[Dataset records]
————————
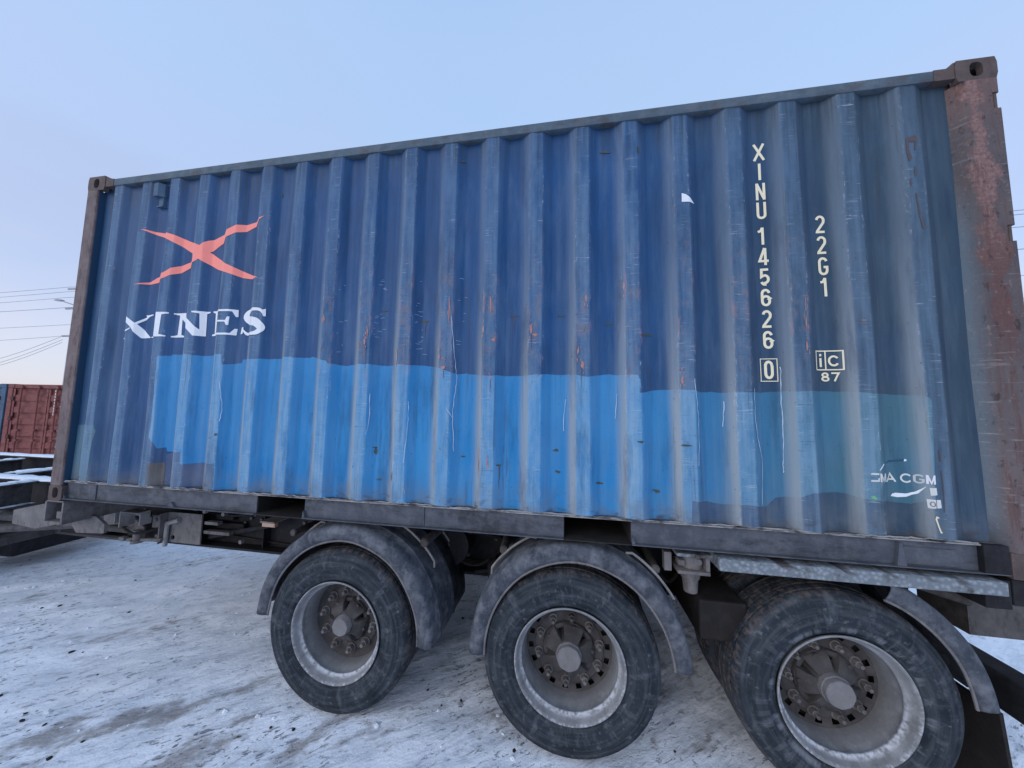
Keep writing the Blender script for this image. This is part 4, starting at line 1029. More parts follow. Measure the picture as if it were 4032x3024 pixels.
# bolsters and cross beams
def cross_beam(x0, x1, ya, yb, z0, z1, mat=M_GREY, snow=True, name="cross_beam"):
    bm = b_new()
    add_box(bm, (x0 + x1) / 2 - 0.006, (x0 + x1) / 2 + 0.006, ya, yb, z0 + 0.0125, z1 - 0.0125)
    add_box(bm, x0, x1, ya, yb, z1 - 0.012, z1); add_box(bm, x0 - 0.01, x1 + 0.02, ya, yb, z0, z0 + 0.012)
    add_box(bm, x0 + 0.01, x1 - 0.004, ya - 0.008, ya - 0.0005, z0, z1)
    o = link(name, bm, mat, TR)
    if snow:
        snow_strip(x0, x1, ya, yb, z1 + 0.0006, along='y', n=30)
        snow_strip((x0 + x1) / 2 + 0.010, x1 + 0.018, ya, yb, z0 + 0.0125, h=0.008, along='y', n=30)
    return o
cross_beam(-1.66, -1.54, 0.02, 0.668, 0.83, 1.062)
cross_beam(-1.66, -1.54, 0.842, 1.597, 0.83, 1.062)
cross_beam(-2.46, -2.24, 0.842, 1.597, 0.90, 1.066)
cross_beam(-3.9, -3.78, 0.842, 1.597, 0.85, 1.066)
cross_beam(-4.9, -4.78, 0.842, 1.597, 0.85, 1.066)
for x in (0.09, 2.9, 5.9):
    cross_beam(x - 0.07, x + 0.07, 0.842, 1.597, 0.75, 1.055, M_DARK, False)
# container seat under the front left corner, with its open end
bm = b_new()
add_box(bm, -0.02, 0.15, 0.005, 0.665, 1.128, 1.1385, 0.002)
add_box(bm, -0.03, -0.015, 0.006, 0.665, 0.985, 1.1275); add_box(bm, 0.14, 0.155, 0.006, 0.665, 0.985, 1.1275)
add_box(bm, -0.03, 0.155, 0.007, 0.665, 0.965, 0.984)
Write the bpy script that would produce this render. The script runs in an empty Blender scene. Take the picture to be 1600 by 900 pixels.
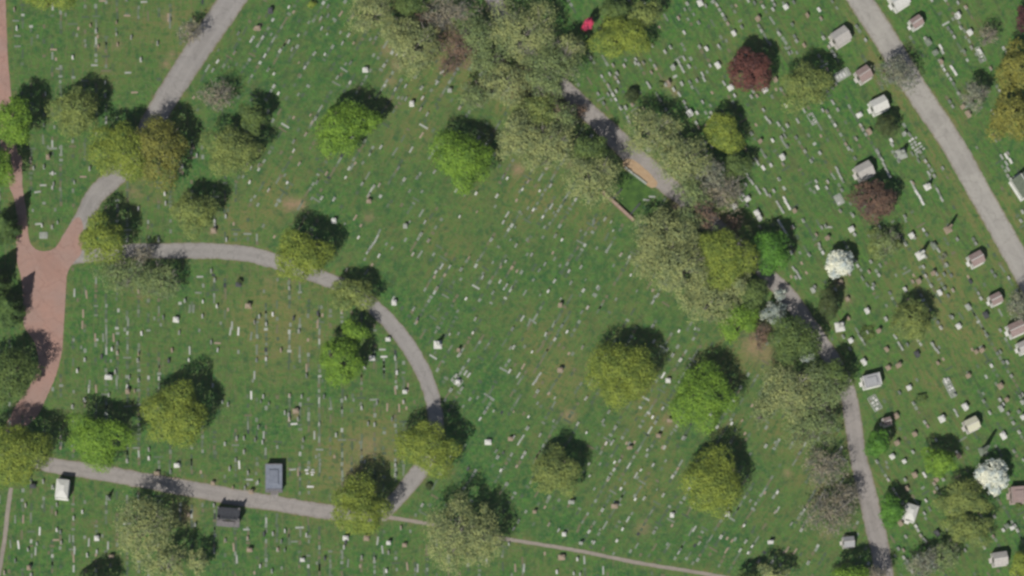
————————
Out of the material above, gather each line where "this" appears.

Keep writing the Blender script for this image. This is part 4, starting at line 1029. More parts follow. Measure the picture as if it were 4032x3024 pixels.
Write the bpy script that would produce this render. The script runs in an empty Blender scene. Take the picture to be 1600 by 900 pixels.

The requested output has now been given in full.